Wednesday 21 August 2013

Spectacularly ugly hotels (hat-tip: Sara Grønmark)


The Dog Bark Park Inn, Idaho, is just one of  two dozen examples of the world's ugliest hotels featured on the Telegraph website today (here).

About ten years ago, the then BBC Director-General, Greg Dyke, decided to hold a meeting of all senior managers in Birmingham (could have been worse, I suppose - might have been Coventry). He'd just introduced a rule that all staff staying in domestic hotels while on BBC business shouldn't pay more than £55 a night. There had been a deluge of complaints about this, and Dyke was determined to set an example to the rest of the BBC.

Of course, the DG'splan was met with howls of outrage from executives who'd been used to tipping that amount and charging it on expenses. So we ended up, all 350 of us, in two equally dowdy, frill-less, tatty downtown dumps. I remember somebody in the lobby shouting out, "I refuse to stay here another moment!" The murderous expression on the face of one of the most powerful women in the BBC as she dragged a pile of designer luggage (the only porter was evidently busy elsewhere) into a smelly, pokey little lift with holes in the carpet will remain with me always (I was standing at the back - the way she looked at me, you'd have thought it was my fucking fault).

I found the whole episode hilarious - especially given the five-star salaries many of our top folk were pulling down. Let's face it, there's nothing quite as satisfying as witnessing the rage of wealthy egalitarians denied the special treatment to which they feel their impeccably anti-elitist views entitle them.

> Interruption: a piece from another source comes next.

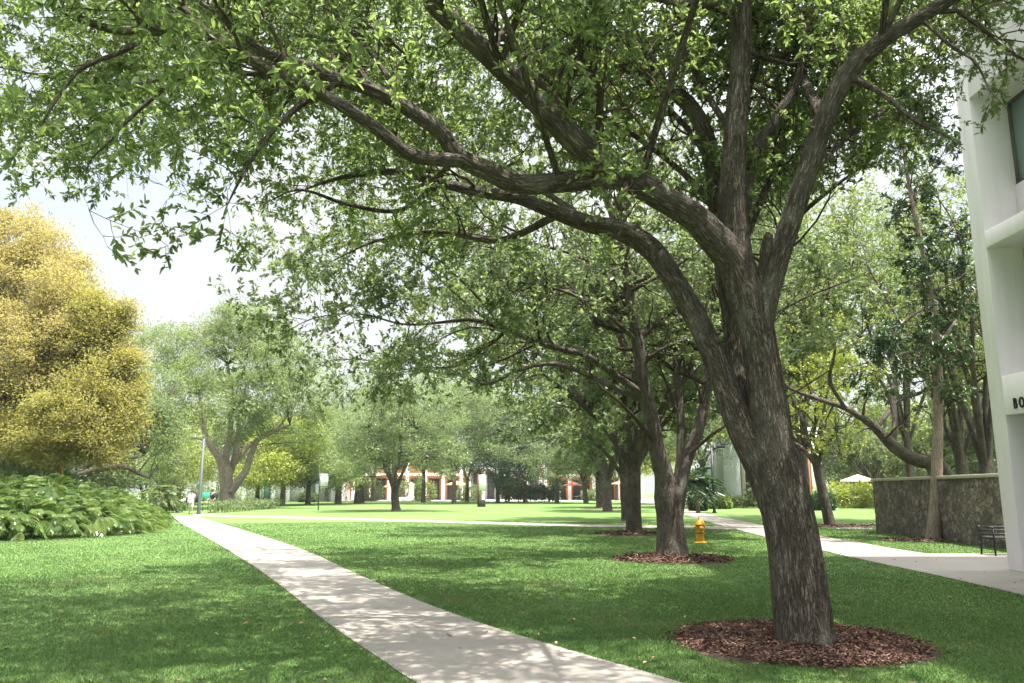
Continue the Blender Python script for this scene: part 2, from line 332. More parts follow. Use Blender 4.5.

I honestly can't remember the names of the hotels. They weren't all that bad - but from the way some of my colleagues were telling it, you'd think we'd all been forced to spend a night in the Lubyanka. The places were the sort of non-descript, early-nothing, concrete semi-skycrapers that looked like they'd simply been too bored to grow any taller. Ugly, certainly - but not in the league of the monstrosities featured below:

Hilton, Manchester

Sofitel, Tokyo - mercifully, demolished in 2006

Hotel Spirit, Bratislava 
The Standard, New York (the standard what?)
Marina Bay Sands, Singapore-  surfboard? ironing-board? You decide 
Hotel Uzbekistan, Tashkent - Hmmm! Cosy!
Tianzi Hotel, Lanfang, China

Hard to believe, but some of the others featured on the Telegraph website are even worse.